The picking of atlas $\Psi^0$ is possible by definition of manifold. However I'm not sure why he's able to pick an atlas $\Phi = \left\{\varphi_i, U_i \right\}$ with the mentioned features, namely such that the closure of $U_i$ is compact and such that $f(U_i) \subset V_{\beta(i)}$. For the latter I think since $f$ is an immersion, in particular is homeomorphic and hence continuous. For fixed $B$ each $V_{\beta(i)}$ there's an open $U_i$ in $M$ such that $f(U_i) \subset V_{\beta(i)}$. For the compactness I think we would need to assume the manifold $M$ is compact, but I don't think the author explicitly assumes that so I'm not sure.

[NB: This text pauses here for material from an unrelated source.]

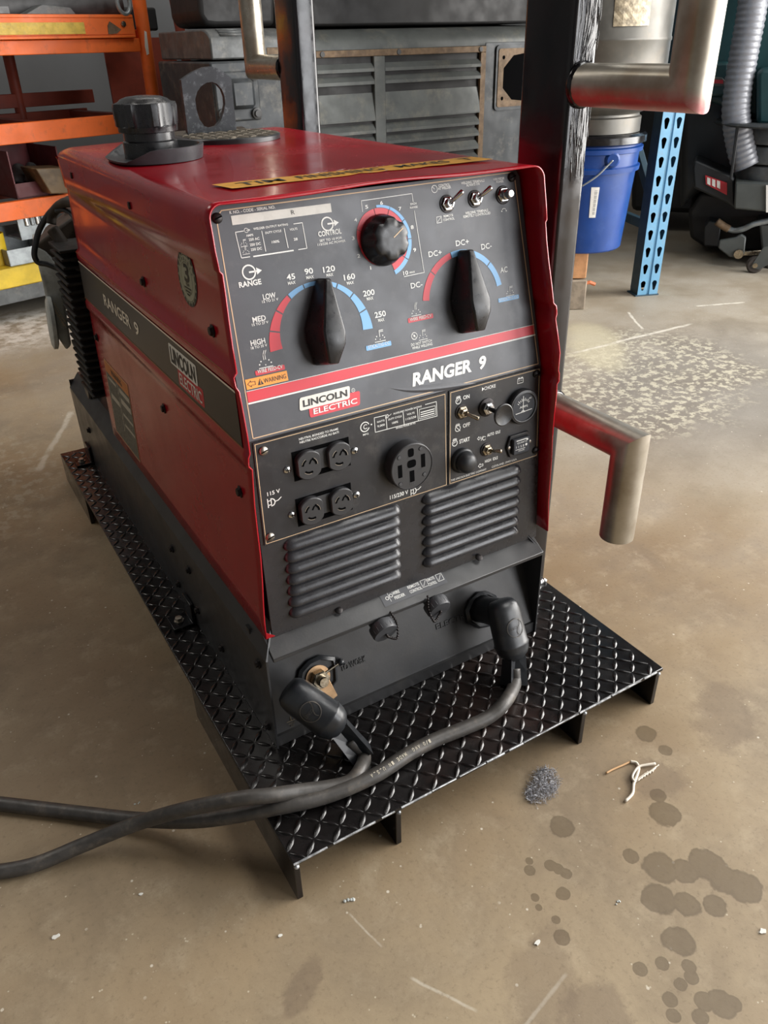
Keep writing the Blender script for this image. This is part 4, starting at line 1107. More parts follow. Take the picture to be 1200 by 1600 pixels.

Not sure why $A_i$ is compact.
Before we get started, let me stress that $M$ and $N$ are finite-dimensional (paracompact Hausdorff) manifolds, but they may very well be non-compact. Let's go through your questions one by one.

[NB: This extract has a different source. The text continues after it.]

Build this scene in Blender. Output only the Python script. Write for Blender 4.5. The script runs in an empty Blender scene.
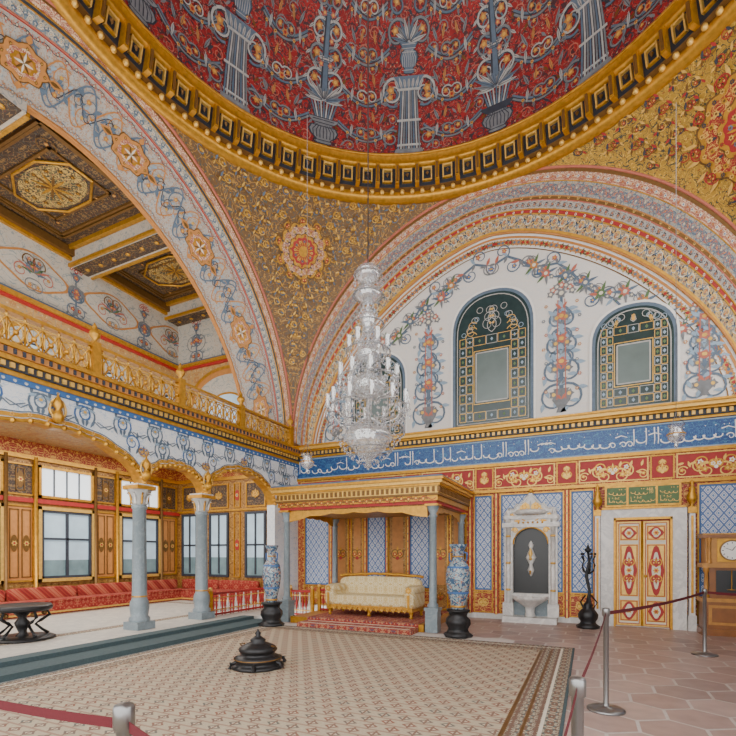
import bpy, math, random
from mathutils import Vector
random.seed(7)
pi=math.pi; sin=math.sin; cos=math.cos
# ------------------------------------------------------------------ materials
class NT:
    def __init__(s,name,rough=.6,metal=0.0):
        s.m=bpy.data.materials.new(name); s.m.use_nodes=True; s.t=s.m.node_tree
        s.b=s.t.nodes['Principled BSDF']; s.b.inputs['Roughness'].default_value=rough; s.b.inputs['Metallic'].default_value=metal
    def n(s,ty): return s.t.nodes.new(ty)
    def set(s,sock,v):
        if isinstance(v,bpy.types.NodeSocket): s.t.links.new(v,sock)
        elif isinstance(v,(tuple,list)):
            sock.default_value=tuple(v) if len(v)==len(sock.default_value) else tuple(v)+(1,)
        else: sock.default_value=v
    def ma(s,op,a,b=0,c=0):
        k=s.n('ShaderNodeMath'); k.operation=op
        s.set(k.inputs[0],a); s.set(k.inputs[1],b); s.set(k.inputs[2],c); return k.outputs[0]
    def uv(s):
        tc=s.n('ShaderNodeTexCoord'); sp=s.n('ShaderNodeSeparateXYZ'); s.t.links.new(tc.outputs['UV'],sp.inputs[0]); return sp.outputs[0],sp.outputs[1]
    def obj(s): return s.n('ShaderNodeTexCoord').outputs['Object']
    def comb(s,a,b,c=0):
        k=s.n('ShaderNodeCombineXYZ'); s.set(k.inputs[0],a); s.set(k.inputs[1],b); s.set(k.inputs[2],c); return k.outputs[0]
    def noise(s,vec,scale,det=2,dist=0,rough=.5):
        k=s.n('ShaderNodeTexNoise'); s.set(k.inputs['Vector'],vec); k.inputs['Scale'].default_value=scale
        k.inputs['Detail'].default_value=det; k.inputs['Distortion'].default_value=dist; k.inputs['Roughness'].default_value=rough; return k.outputs[0]
    def vor(s,vec,scale,rnd=1.0):
        k=s.n('ShaderNodeTexVoronoi'); s.set(k.inputs['Vector'],vec); k.inputs['Scale'].default_value=scale
        k.inputs['Randomness'].default_value=rnd; return k.outputs['Distance'],k.outputs['Color']
    def mix(s,f,a,b):
        k=s.n('ShaderNodeMix'); k.data_type='RGBA'; s.set(k.inputs[0],f); s.set(k.inputs[6],a); s.set(k.inputs[7],b); return k.outputs[2]
    def out(s,col): s.set(s.b.inputs['Base Color'],col); return s.m
def plain(name,c,rough=.6,metal=0,var=.25,scale=9,emit=0):
    t=NT(name,rough,metal); d=tuple(x*(1-var) for x in c); l=tuple(min(1,x*(1+var*.6)) for x in c)
    f=t.noise(t.obj(),scale,4); col=t.mix(f,d,l)
    if emit: t.set(t.b.inputs['Emission Color'],col); t.b.inputs['Emission Strength'].default_value=emit
    return t.out(col)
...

Ad 1. In the end, we want to show that $\mathrm{Imm}^r(M,N)$ is open in $\mathrm{C}^r(M,N)$ where the latter carries the strong topology. By the first remark in the proof, it is actually enough to show that $\mathrm{Imm}^1(M,N)\subset \mathrm{C}^1(M,N)$ is open. Recall that the strong topology on $\mathrm{C}^1(M,N)$ is defined by the basis of opens $\mathcal N^1(f;\Phi,\psi,K,\epsilon)$. Thus, to show that $\mathrm{Imm}^1(M,N)\subset \mathrm{C}^1(M,N)$ is open, it is sufficient to show that for an arbitrary $f$ and a suitable choice of $\Phi,\psi,K$ and $\epsilon$, the open neighbourhood $\mathcal N^1(f;\Phi,\Psi,K,\epsilon)$ of $f$ (in $\mathrm{C}^1(M,N)$) is contained in $\mathrm{Imm}^1(M,N)$, i.e., consists of immersions only. This is what the author is proving.

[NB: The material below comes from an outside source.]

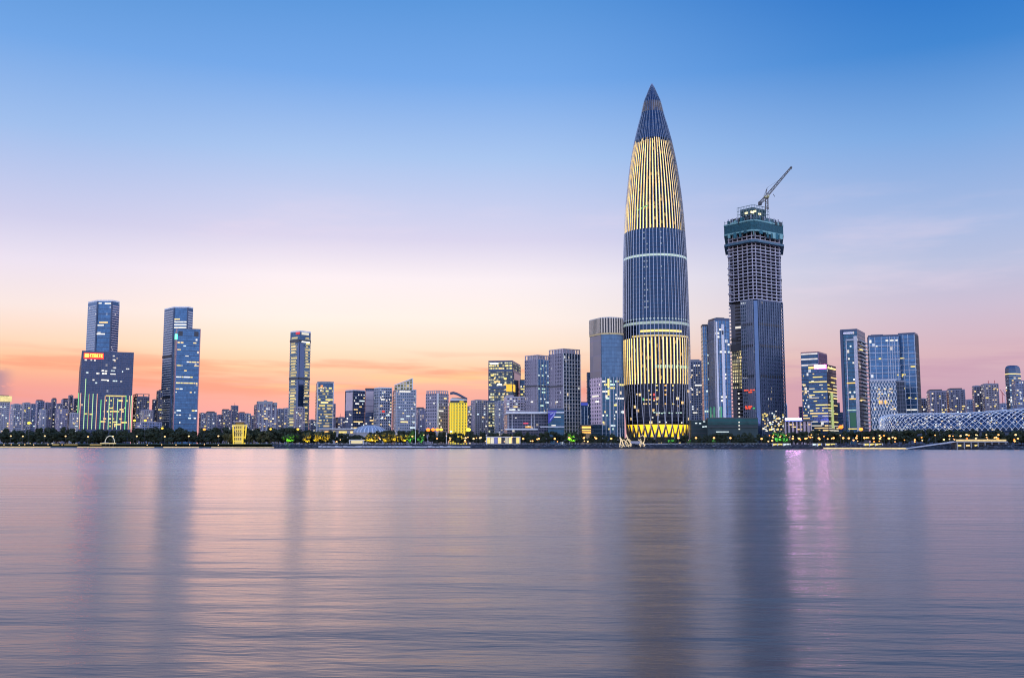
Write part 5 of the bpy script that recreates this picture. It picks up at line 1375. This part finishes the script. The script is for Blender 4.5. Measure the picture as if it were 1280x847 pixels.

Ad 2. We start with any atlas $\Psi^0=\{\psi_\beta,V_\beta\}_{\beta\in B}$ on $N$. The claim is that there exists an atlas $\Phi=\{\varphi_i,U_i\}_{i\in\Lambda}$ on $M$ with the following properties:
For every point $x\in M$, we pick a $b(x)\in B$ such that $f(x)\in V_{b(x)}$. Since $f$ is continuous (at $x$), there exists an open neighbourhood $W_x$ such that $f(W_x)\subset V_{b(x)}$. Shrinking the $W_x$, if necessary, we may suppose that they form an atlas $\{\omega_x,W_x\}$. Shrinking $W_x$ further, if necessary, we may assume that all $W_x$ are relatively compact; this is possible since $M$ is locally compact and Hausdorff. Note that shrinking doesn't change the fact that $f(W_x)\subset V_{b(x)}$. The covering $\{W_x\}_{x\in M}$ is not locally finite, so we have to take a locally finite refinement, which is possible since $M$ is paracompact. That is, we get an open covering $\{U_i\}_{i\in \Lambda}$ and a map $\rho\colon\Lambda\to M$ such that $U_i\subset W_{\rho(i)}$. Letting $\varphi_i$ denote the restriction of $\omega_{\rho(i)}$ to $U_i$, we get an atlas $\{\varphi_i,U_i\}_{i\in\Lambda}$ which satisfies 1. by construction, 3. since $U_i\subset W_{\rho(i)}$ and 2. through $\beta:=b\circ \rho$ since $f(U_i)\subset f(W_{\rho(i)})\subset V_{b(\rho(i))}$. Finally, we may apply the Shrinking Lemma to obtain a refinement $\{U'_i\}_{i\in\Lambda}$ such that $U'_i\subset \overline{U'_i}\subset U_i$ for all $i\in\Lambda$. Denoting $K_i:= \overline{U'_i}$ (and forgetting about the $U'_i$), we get a compact cover $K=\{K_i\}_{i\in\Lambda}$ as desired in 4.
Ad 3. Since $f$ is $\mathrm{C}^1$ and we are dealing with $\mathrm{C}^1$-atlasses, $\psi_i f\varphi^{-1}$ is $\mathrm{C}^1$ as well (on $\varphi(U_i)$ anyways). Therefore, the map $D(\psi_i f\varphi_i^{-1})\colon \varphi(U_i)\to L(\mathbb R^m,\mathbb R^n)$, $x\mapsto D(\psi_i f\varphi_i^{-1})(x)$, is continuous. Since $K_i$ is compact, so is its continuous image $\varphi_i(K_i)$; thus, $A_i$ is compact as well, being the continuous image of $\varphi(K_i)$ unter $D(\psi_i f\varphi_i^{-1})$.